Выше говорилось о значительной правке, внесённой Есениным в ранние стихи, отобранные для включения в [Собр. ст.] Авторские изменения (смысловые и стилистические поправки, уточнения пунктуации, устранение опечаток и т. п.) имеются на многих листах наб. экз.

В целях проверки текстов при подготовке наст. изд. все они сопоставлялись с известными и оказавшимися доступными автографами и печатными источниками.

Рукописное наследие Есенина сохранилось в относительно большом объёме. Из 167 стихотворений, которые входят в первый том, в настоящее время выявлены полные автографические источники 108 стихотворений. <…>

В ходе работы над настоящим томом было впервые привлечено для подготовки текстов свыше двадцати автографов Есенина. Кроме того, изучение рукописного наследия поэта позволило выявить даже среди известных ранее документов детали, существенно уточняющие и дополняющие представления об истории тех или иных текстов.

Так, среди рукописей Есенина, хранящихся в РГАЛИ, имеются две тетради, в которых З. Н. Райх в своё время переплела значительное число автографов поэта, вырезок из газет и журналов с его текстами, списков произведений поэта, выполненных ею и другими лицами (РГАЛИ, ф. 190, оп. 2, ед. хр. 9 и ед. хр. 4). Пометы, имеющиеся на отдельных листах этих тетрадей, позволили установить, что среди различных материалов оказались вплетёнными фрагменты наборной рукописи сборника «Голубень» (1918). На основе редакционных помет и остатков авторской нумерации страниц удалось реконструировать сохранившуюся часть этой рукописи.

Из 34 стихотворений, входивших в сборник и соответственно составлявших наборную рукопись, в тетрадях выявлены тексты (автографы, рукописные списки, вырезки из различных изданий с авторскими пометами) двадцати двух произведений. Кроме того, там же имеются автографы оглавления (с авторскими поправками, которые показывают изменения в составе, сделанные в ходе подготовки издания), титула и шмуцтитулов. Это позволило прояснить историю текстов входивших в «Голубень» произведений, точнее представить, на каком этапе производилась правка в них. Всё это отмечено в комментариях к конкретным произведениям.

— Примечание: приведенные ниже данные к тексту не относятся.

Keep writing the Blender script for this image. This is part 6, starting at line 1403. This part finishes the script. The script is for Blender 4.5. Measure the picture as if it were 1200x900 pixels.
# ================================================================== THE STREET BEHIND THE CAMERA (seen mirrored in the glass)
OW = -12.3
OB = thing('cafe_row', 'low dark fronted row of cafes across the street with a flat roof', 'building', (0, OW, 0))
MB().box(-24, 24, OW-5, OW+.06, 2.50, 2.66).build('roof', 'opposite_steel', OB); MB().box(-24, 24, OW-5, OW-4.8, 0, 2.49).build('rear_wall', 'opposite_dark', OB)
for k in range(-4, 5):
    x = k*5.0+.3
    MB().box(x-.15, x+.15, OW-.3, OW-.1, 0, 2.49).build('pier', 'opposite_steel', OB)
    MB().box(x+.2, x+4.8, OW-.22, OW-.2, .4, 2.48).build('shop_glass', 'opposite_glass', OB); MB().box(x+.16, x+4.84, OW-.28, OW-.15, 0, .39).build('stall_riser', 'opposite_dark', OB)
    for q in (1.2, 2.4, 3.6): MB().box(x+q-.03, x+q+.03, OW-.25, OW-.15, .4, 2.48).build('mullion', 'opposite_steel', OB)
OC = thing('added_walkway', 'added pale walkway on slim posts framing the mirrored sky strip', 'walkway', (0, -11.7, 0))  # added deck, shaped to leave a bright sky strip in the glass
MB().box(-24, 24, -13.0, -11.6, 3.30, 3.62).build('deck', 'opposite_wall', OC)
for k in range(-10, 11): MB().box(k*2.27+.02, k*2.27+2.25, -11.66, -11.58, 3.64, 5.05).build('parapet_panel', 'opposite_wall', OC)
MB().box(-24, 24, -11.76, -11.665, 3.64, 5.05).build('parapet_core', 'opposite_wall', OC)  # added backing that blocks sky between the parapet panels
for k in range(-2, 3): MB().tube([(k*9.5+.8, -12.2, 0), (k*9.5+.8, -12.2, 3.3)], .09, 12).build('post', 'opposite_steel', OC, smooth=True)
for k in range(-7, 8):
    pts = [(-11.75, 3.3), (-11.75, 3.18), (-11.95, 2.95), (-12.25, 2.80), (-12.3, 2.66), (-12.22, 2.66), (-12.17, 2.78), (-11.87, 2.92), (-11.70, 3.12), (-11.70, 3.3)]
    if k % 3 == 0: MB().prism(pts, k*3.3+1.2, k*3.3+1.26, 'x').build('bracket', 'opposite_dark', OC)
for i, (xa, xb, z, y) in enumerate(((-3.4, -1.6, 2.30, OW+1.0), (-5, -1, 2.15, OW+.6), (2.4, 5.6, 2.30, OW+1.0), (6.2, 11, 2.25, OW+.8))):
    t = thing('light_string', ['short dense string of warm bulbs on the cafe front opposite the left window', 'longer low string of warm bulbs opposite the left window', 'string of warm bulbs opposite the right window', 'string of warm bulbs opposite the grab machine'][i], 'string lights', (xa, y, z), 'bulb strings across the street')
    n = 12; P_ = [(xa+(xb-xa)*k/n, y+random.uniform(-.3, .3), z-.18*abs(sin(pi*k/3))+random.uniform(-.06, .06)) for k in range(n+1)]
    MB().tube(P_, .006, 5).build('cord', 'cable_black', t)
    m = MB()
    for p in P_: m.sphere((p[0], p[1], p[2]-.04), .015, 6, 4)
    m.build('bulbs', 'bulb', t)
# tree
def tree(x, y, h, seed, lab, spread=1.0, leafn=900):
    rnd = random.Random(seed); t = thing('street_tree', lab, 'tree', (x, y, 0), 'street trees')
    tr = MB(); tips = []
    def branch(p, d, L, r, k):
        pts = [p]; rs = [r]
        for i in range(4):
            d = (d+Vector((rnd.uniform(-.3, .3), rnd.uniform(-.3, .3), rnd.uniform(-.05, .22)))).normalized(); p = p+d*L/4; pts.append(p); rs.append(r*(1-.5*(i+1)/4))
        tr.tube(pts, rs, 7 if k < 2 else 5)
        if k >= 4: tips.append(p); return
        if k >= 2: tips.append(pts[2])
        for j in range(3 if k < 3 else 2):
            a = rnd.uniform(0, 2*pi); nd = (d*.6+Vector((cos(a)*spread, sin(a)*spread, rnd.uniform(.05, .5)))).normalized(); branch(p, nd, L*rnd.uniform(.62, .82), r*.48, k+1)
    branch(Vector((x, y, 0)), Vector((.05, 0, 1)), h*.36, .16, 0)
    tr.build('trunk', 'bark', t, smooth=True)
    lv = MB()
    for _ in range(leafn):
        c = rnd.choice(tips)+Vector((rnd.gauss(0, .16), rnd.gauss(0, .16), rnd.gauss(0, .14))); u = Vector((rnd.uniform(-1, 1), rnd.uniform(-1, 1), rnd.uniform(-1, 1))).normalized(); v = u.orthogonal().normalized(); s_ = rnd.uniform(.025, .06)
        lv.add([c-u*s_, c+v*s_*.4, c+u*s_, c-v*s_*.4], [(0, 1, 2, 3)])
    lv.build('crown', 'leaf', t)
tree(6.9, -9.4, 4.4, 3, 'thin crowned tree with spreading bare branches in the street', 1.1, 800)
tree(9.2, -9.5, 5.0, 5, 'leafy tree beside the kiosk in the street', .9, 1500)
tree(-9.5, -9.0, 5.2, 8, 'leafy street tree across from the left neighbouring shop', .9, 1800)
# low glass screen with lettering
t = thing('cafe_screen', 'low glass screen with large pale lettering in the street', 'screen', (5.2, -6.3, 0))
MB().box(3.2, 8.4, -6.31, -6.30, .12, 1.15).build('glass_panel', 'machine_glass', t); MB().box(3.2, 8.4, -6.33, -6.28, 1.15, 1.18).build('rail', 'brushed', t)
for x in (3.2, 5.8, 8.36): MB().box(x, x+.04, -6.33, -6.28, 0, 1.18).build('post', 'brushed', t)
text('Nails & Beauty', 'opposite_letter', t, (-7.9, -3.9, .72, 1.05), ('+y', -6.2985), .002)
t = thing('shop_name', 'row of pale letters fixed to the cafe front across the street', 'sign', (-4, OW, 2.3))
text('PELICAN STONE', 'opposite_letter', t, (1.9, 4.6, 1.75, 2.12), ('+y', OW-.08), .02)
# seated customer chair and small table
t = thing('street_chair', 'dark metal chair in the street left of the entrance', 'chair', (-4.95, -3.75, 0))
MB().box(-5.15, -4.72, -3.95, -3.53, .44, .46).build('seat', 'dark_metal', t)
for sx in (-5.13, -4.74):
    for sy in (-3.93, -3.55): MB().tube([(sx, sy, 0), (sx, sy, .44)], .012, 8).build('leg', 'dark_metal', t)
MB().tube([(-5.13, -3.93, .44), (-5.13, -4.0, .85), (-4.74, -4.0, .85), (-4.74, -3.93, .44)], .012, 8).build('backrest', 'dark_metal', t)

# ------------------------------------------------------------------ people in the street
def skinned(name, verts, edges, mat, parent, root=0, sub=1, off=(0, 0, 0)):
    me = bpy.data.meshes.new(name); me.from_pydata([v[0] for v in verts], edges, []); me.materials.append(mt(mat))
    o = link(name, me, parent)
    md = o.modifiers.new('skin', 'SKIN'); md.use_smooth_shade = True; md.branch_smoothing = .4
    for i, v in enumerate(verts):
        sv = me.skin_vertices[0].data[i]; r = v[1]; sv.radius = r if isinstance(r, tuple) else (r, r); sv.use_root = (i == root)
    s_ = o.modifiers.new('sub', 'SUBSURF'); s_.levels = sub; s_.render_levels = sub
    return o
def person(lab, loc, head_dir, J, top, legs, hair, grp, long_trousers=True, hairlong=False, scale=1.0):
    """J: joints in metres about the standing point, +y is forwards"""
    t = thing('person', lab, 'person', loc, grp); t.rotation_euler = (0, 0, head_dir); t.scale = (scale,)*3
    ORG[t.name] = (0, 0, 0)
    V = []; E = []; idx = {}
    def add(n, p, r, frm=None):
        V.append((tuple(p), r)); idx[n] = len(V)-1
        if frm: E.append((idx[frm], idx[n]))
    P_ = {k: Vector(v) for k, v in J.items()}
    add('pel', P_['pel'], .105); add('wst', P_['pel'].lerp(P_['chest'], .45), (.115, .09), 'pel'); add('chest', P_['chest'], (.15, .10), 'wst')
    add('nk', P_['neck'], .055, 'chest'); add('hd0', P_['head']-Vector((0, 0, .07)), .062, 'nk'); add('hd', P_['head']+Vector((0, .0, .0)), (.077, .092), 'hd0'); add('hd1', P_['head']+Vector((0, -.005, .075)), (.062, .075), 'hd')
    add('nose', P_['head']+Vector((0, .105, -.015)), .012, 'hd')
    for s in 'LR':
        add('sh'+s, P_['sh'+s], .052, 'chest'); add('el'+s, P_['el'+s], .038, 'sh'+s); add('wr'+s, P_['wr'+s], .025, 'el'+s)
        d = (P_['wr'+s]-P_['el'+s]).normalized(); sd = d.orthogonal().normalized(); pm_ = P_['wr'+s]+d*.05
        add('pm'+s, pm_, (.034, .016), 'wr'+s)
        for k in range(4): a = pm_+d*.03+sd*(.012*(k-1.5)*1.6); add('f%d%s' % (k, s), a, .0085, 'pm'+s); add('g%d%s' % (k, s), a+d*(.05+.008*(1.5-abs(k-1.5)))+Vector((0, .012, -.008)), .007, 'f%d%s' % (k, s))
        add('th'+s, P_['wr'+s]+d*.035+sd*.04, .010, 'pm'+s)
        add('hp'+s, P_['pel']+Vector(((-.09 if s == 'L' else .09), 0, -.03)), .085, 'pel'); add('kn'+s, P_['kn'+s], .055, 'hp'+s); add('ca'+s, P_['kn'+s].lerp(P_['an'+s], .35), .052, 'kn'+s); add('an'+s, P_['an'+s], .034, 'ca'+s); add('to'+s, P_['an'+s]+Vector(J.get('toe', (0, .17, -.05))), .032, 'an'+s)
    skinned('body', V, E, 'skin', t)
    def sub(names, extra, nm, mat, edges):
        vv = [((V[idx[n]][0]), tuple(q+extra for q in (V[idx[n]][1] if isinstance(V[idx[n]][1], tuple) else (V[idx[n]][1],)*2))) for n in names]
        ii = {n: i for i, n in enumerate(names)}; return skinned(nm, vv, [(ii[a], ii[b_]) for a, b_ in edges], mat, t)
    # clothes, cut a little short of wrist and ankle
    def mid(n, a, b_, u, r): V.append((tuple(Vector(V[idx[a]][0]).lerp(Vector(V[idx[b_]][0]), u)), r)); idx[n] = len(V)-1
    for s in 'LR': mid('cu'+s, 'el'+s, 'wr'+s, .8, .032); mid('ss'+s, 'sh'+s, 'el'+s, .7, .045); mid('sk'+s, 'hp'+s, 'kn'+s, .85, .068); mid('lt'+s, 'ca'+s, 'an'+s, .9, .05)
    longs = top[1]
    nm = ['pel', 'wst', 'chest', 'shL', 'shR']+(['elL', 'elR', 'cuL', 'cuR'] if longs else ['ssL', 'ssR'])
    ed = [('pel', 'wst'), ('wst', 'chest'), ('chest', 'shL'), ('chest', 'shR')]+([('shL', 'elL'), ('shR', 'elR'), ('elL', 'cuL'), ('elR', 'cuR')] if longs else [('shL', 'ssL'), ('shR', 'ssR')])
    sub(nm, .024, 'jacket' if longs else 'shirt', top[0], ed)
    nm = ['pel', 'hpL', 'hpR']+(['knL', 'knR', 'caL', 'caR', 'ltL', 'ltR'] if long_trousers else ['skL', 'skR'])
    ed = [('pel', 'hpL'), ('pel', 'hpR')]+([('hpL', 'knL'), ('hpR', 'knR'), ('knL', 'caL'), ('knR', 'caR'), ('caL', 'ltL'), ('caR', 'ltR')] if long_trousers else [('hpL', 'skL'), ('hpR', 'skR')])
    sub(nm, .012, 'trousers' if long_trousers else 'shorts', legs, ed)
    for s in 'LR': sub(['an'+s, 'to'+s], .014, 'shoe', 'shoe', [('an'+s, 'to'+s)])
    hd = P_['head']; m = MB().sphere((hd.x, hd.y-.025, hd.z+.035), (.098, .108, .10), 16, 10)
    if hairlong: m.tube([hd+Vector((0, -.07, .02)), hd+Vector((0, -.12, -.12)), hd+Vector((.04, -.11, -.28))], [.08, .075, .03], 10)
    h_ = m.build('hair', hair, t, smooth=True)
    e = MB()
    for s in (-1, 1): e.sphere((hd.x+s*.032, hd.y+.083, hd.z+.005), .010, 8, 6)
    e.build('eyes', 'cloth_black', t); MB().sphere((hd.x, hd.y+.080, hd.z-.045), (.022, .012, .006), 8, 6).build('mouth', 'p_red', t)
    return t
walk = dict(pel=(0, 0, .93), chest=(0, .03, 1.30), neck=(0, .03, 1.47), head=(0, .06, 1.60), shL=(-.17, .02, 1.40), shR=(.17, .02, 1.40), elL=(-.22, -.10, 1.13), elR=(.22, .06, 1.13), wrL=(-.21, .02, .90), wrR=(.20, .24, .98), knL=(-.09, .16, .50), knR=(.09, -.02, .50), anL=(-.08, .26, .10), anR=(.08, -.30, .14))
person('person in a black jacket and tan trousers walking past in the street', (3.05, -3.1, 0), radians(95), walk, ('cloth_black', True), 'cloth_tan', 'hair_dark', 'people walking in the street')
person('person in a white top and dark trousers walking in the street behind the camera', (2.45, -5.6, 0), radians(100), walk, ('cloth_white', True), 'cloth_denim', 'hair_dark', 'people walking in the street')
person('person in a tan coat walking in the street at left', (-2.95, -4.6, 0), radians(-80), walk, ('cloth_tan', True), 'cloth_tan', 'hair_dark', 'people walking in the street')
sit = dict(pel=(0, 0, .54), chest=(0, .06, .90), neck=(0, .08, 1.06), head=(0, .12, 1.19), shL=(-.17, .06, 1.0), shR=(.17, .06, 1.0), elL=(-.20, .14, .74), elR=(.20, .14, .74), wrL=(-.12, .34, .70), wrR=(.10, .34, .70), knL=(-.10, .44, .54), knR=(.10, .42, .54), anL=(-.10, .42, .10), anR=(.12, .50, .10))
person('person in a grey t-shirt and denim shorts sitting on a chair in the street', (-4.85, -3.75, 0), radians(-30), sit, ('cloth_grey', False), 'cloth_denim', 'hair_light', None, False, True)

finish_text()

Ещё один важный документальный источник, выявленный в ходе подготовки тома, — сборник «Телец». В 1919 году Есенин начал и в течение 1920 года вёл переговоры с Госиздатом о выпуске этого сборника, которому придавал большое значение. В Госиздате сборник был набран, сверстан, но в свет так и не вышел. <…>

Изучение подготовленного Есениным в 1920 г. макета сборника «Руссеянь» (ещё один из сборников, составленных поэтом, которому также не суждено было увидеть свет; макет — ИМЛИ), показало: его листы по большей части — это корректурные оттиски «Тельца», что доказывается почти полным совпадением текстов оттисков со сведениями, содержащимися в примечаниях И. В. Евдокимова, совпадениями пагинации и т. п. Оглавление сборника «Телец», которое также находится в составе макета «Руссеяни», позволило установить не только состав, но и композиционное построение этого сборника.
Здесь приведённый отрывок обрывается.